As well as providing a number of British undercover operatives on the ground, Operation Westbridge has supplied technical and operational expertise to the Ghanaians. Since last November, Westbridge has made 122 interceptions, seizing 356kg of cocaine, 2,275kg of cannabis and 1.3kg of heroin. It follows the success of Operation Airbridge, a joint UK-Jamaican initiative to catch drugs couriers with internal concealments before they board planes from Jamaica.
But there are fears that without the full-time aid of a British task force, local authorities will be unable to cope.
"The British have only left a small team behind," one Ghanaian Customs Office worker said. "We have some equipment on loan but our surveillance experience is minimal. We don't have sniffer dogs, we don't have enough scanners; it is all about profiling and gathering intelligence and we need the British to attain that, not just temporary assistance."
Harvested in the foothills of the Andes in Colombia, Peru or Ecuador by cartels, the leaves of the coca plant are processed in laboratories using kerosene, methyl alcohol and sulfuric acid. The resulting powder is dried, cut into blocks and transferred to ports in Colombia and Venezuela -- routinely these days, for shipment to West Africa. It is then cut into smaller amounts and sent to Europe.
The US is the world's top market for cocaine, but use there is declining. In Europe, demand is rising. A kilogram of cocaine brings about ?25,000 in Europe, compared with about half that in the US. London has become the center of Europe's market. Not surprisingly, the smuggling routes are as complex as they are diverse.
In April eight European nations, led by Britain, launched a military-law enforcement task force to target cocaine traffic from Africa. The Maritime Analysis Operations Centre, based in Lisbon, teams police with navy and customs resources from across Europe, a model similar to Florida's Drug Enforcement Agency.
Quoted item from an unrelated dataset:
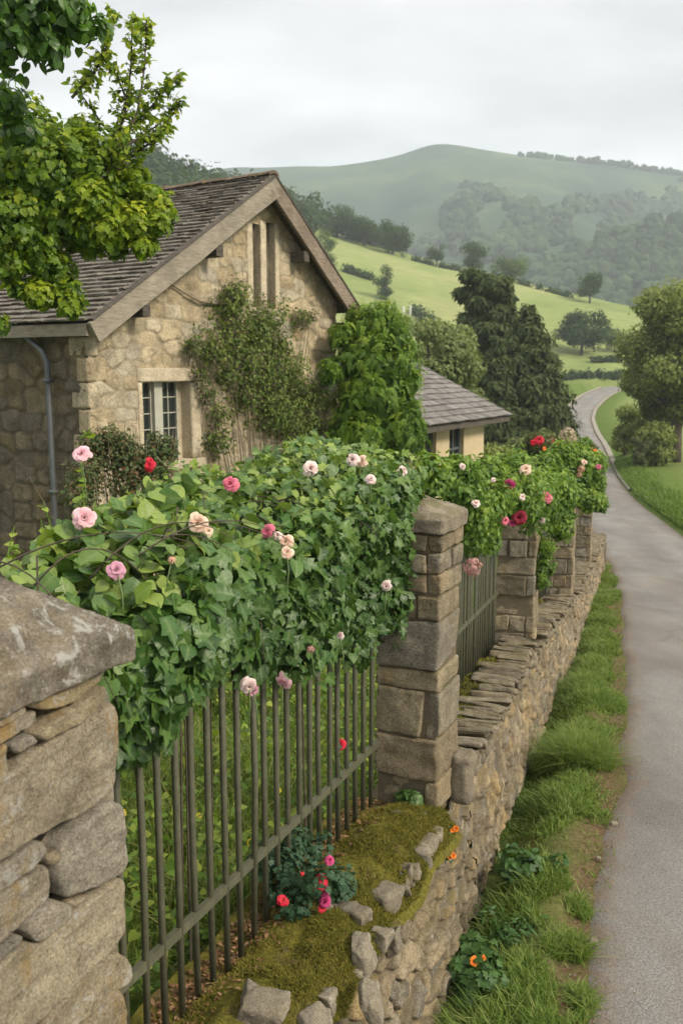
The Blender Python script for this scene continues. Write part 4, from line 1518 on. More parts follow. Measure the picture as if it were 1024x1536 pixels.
def hedge_low(k):
    b = fbm(np.stack([k * 3.1, 0 * k, 0 * k], 1), 71, 3)
    return -1.42 + .16 * b + .1 * smooth(-1.5, -2.4, k) * 2.3 - .12 * smooth(-1.2, 0., k) - .05 * smooth(-2.2, -2.6, k)


def hpt(k, o, z):
    P = FB + k[:, None] * T1 + o[:, None] * N1
    P[:, 2] = z
    return P


rose = thing('climbing_rose', 'broad leaved rose hedge with pink blooms draped over the nearest railing', 'climbing plant', FB - T1 * 1.3 - N1 * .25 + UPV * -2.9, 'flowering climbers over the wall')
fo = MB()
# top and garden side
n = 6600
k = RNG.uniform(-4.2, .3, n); o = RNG.uniform(-1.15, .2, n)
z = hedge_top(k, o) + .04 - np.abs(RNG.normal(size=n)) * .12
N = np.array([0, 0, 1.]) + .35 * N1 - .2 * T1 + RNG.normal(size=(n, 3)) * .62
Tt = N1 * .5 + RNG.normal(size=(n, 3)) * .8 - UPV * .35
big = smooth(-.4, -2.2, k + RNG.normal(size=n) * .3)
mh = RNG.random(n) < .25 + .6 * big
sz = (.05 + .028 * big) * RNG.uniform(.55, 1.3, n)
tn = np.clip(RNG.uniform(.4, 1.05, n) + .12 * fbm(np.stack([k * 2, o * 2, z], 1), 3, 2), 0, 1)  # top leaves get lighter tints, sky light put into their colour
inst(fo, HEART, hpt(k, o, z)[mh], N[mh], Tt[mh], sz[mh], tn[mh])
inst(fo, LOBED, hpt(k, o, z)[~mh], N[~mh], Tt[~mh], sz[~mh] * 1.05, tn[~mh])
# curtain on the road side
n = 11000
k = RNG.uniform(-4.2, .27, n)
lo = hedge_low(k)
f = RNG.random(n) ** .85
zt_ = hedge_top(k, np.full(n, .15))
z = zt_ + (lo - zt_) * f + RNG.normal(size=n) * .03
bul = .17 + .07 * fbm(np.stack([k * 2.6, z * 2.6, 0 * k], 1), 81, 2) + .06 * np.sin(np.clip(f, 0, 1) * np.pi) - .05 * f
o = bul + .05 - np.abs(RNG.normal(size=n)) * .13
thin = RNG.random(n) < 1 - .5 * smooth(.75, 1., f)
k, z, o, f = k[thin], z[thin], o[thin], f[thin]
n = len(k)
N = N1 * .85 + .5 * UPV - .25 * T1 + RNG.normal(size=(n, 3)) * .6
Tt = -UPV + RNG.normal(size=(n, 3)) * .6 + .15 * N1
big = smooth(-.6, -2.6, k + RNG.normal(size=n) * .3)
mh = RNG.random(n) < .15 + .3 * big
sz = (.048 + .024 * big) * RNG.uniform(.55, 1.35, n)
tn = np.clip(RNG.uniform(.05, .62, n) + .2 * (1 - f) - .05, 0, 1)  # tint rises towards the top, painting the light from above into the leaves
P = hpt(k, o, z)
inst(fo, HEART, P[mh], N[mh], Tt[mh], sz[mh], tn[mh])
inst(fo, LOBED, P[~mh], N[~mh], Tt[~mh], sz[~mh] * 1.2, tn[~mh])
# inner leaves
n = 2600
k = RNG.uniform(-4.2, .2, n); o = RNG.uniform(-1., .08, n)
z = hedge_top(k, o) - RNG.uniform(.08, .7, n)
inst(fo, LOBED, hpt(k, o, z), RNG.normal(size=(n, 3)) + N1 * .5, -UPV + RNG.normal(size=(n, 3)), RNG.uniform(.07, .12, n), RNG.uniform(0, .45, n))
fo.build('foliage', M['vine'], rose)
st = MB()
for i in range(9):
    k0 = RNG.uniform(-4., .1)
    p0 = FB + T1 * k0 - N1 * RNG.uniform(.1, .2) + UPV * -3.05
    k1 = k0 + RNG.normal() * .05
    o1 = RNG.uniform(-.2, -.08)
    p2 = FB + T1 * k1 + N1 * o1
    p2[2] = -.62 + RNG.normal() * .05
    pm = (p0 + p2) / 2 + RNG.normal(size=3) * .05
    t_ = np.linspace(0, 1, 9)[:, None]
    pts = (1 - t_) ** 2 * p0 + 2 * t_ * (1 - t_) * pm + t_ ** 2 * p2
    st.tube(pts, np.linspace(.008, .003, 9) * RNG.uniform(.7, 1.3), 6)
for i in range(26):
    k0 = RNG.uniform(-3.0, .1)
    p0 = FB + T1 * k0 - N1 * RNG.uniform(.0, .5) + UPV * -.75
    e = FB + T1 * (k0 + RNG.normal() * .45) + N1 * RNG.uniform(.1, .34)
    e[2] = RNG.uniform(-1.3, -.6)
    pm = np.array([(p0[0] + e[0]) / 2, (p0[1] + e[1]) / 2, -.5 + RNG.normal() * .05])
    t_ = np.linspace(0, 1, 12)[:, None]
    st.tube((1 - t_) ** 2 * p0 + 2 * t_ * (1 - t_) * pm + t_ ** 2 * e, np.linspace(.0042, .0015, 12), 5)
st.build('stem', M['bark'], rose, True)


def bay_point(u, v, dn=.26):
    """first point along the sight line that lies inside the body of the hedge"""
    r = ray(u, v)
    r = r / np.linalg.norm(r)
    d_ = np.arange(2.2, 8, .02)
    P = d_[:, None] * r
    k_ = (P - FB) @ T1
    o_ = (P - FB) @ N1
    ok = (o_ < dn) & (o_ > -1.25) & (P[:, 2] < hedge_top(k_, o_) + .03) & (k_ > -4.2)
    if ok.any():
        return P[np.argmax(ok)]
    return on_plane(u, v, FB - N1 * .9, N1)


def stalk(mb, p, L=.3, r=.0028, drift=.03):
    mb = MB()
    b = p - UPV * L + np.array([RNG.normal() * drift, RNG.normal() * drift, 0])
    mb.tube([b, (b + p) / 2 + RNG.normal(size=3) * .01, p], r, 5)
    mb.build('stalk', M['greenstem'], rose, True)


for (u, v, r, kind, lab) in ((122, 679, 15, 'pink', None), (127, 776, 19, 'pink', None), (175, 853, 16, 'mauve', 'mauve drooping rose'), (345, 725, 13, 'hot', None), (297, 784, 17, 'cream', 'faded peach rose'),
                             (313, 796, 9, 'cream', None), (400, 796, 12, 'hot', 'hot pink rose'), (428, 812, 13, 'cream', 'cream and peach rose'), (430, 828, 11, 'cream', None), (416, 803, 8, 'pale', None), (467, 702, 13, 'pale', None), (528, 689, 11, 'pale', 'nearly white rose'),
                             (541, 691, 10, 'cream', None), (556, 718, 9, 'pale', None), (605, 705, 9, 'pale', None), (579, 879, 9, 'pale', None), (374, 1030, 15, 'pale', None), (380, 1037, 12, 'mauve', None), (424, 1025, 15, 'pink', None),
                             (509, 953, 7, 'pale', None), (466, 974, 8, 'dusty', 'faded flower head'), (258, 840, 8, 'creamcl', 'withered brownish flower')):
    p = bay_point(u, v, .27 if v > 720 else .2)
    if u < 130 and v < 700:
        p = on_plane(u, v, FB - N1 * .75, N1)
    p = p * (1 - .07 / np.linalg.norm(p))
    Y = p[1]
    bloom(kind, p, r / FPX * Y * .84, rose, (RNG.normal() * .45 + .1, -1, RNG.uniform(.1, .9) if v < 1000 else RNG.uniform(-.5, .1)), label=lab)
    stalk(None, p, .42 if v < 700 and u < 130 else .16)
# young upright shoots on top
for (u, v, L) in ((122, 690, .4), (65, 752, .35), (62, 778, .2), (130, 650, .1), (545, 676, .15), (575, 672, .15), (22, 790, .2), (330, 705, .2), (250, 705, .2), (190, 735, .25), (620, 680, .12)):
    p = bay_point(u, v, .1)
    b_ = p - UPV * L + RNG.normal(size=3) * .03
    bm = MB()
    bm.tube([b_, (b_ + p) / 2 + RNG.normal(size=3) * .015, p], [.005, .004, .002], 5)
    m_ = int(L * 45)
    tt = RNG.random(m_)
    P = b_ + (p - b_) * tt[:, None]
    inst(bm, HEART, P, UPV + RNG.normal(size=(m_, 3)) * .4, RNG.normal(size=(m_, 3)) + UPV * .2, (.08 - .05 * tt) * RNG.uniform(.6, 1.1, m_), RNG.uniform(.5, 1., m_))
    bm.build('young_shoot', M['vine_light'], rose)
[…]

Because of historic ties to Latin America, the Iberian Peninsula remains a key gateway, with around 30 percent of Britain's cocaine coming in through Spanish corridors. The drugs are stockpiled in West Africa and then moved to clandestine landing zones on the coasts of Spain and Portugal, or commercial ports such as Barcelona and Antwerp, before reaching London in fishing vessels and commercial ship containers.
In September, the US Drug Enforcement Administration (DEA) tipped off the Spanish coastguard to a ship from Venezuela hauling 15 tonnes of cocaine. The ship off-loaded four tonnes to a smaller vessel in the Atlantic. Spanish authorities intercepted the smaller load near Ibiza, where the cocaine had been transferred to fast boats operated by Bulgarians and Croatians. The Spaniards then caught up and intercepted the mother ship heading for Ghana.
Of particular concern to the DEA are Ghana and Guinea-Bissau. In Ghana, top officials were accused last year of protecting a Venezuelan drug lord. Ghanaian police also recorded the continent's biggest cocaine bust last year, arresting Ghanaian and Nigerian suspects in a Mercedes van containing around two tonnes of the drug concealed inside boxes of fish.
Fronted by Colombian cartels, local gangsters in the region have even set up elaborate front companies which allegedly buy high-level protection for the business interests of their new South American partners. Most aren't difficult to spot. In Accra, Ghana's capital, BMWs, Mercedes and newly imported canary yellow Humvees stand out from the beaten and battered local taxis.
As an example of how high up the lure of drugs money reaches, you only need look at the recent case of the Ghanaian member of parliament Eric Amoateng. While serving in parliament, Amoateng sent 70kg of heroin, hidden in boxes of pottery, to the US and was arrested in January last year when he arrived at New York's JFK airport to collect it.
Narcotics seizures in West Africa jumped eightfold in 2006, according to the latest Europol statistics. But it said in a report last year that "only a very small proportion of the cocaine passing through the continent is actually being seized."
Experts worry that traffickers could eventually smuggle in precursor chemicals and set up labs, enabling them to ship coca base across the Atlantic instead of the more expensive finished product.
At a recent major seminar on narcotics, attended by some of the world's leading law enforcement experts, the connection between West Africa and the scourge of drugs in Europe was spelled out.
One of the speakers, Karen Tandy, head of the DEA, said: "Latin American gangs are setting up shop in Ghana, Nigeria, Guinea-Bissau in the West and Kenya in the East. Africa has emerged as a real hotspot in just the past couple of years. Africa will become, in terms of a drugs hot-bed, one of our worst nightmares if we do not get ahead of that curve now."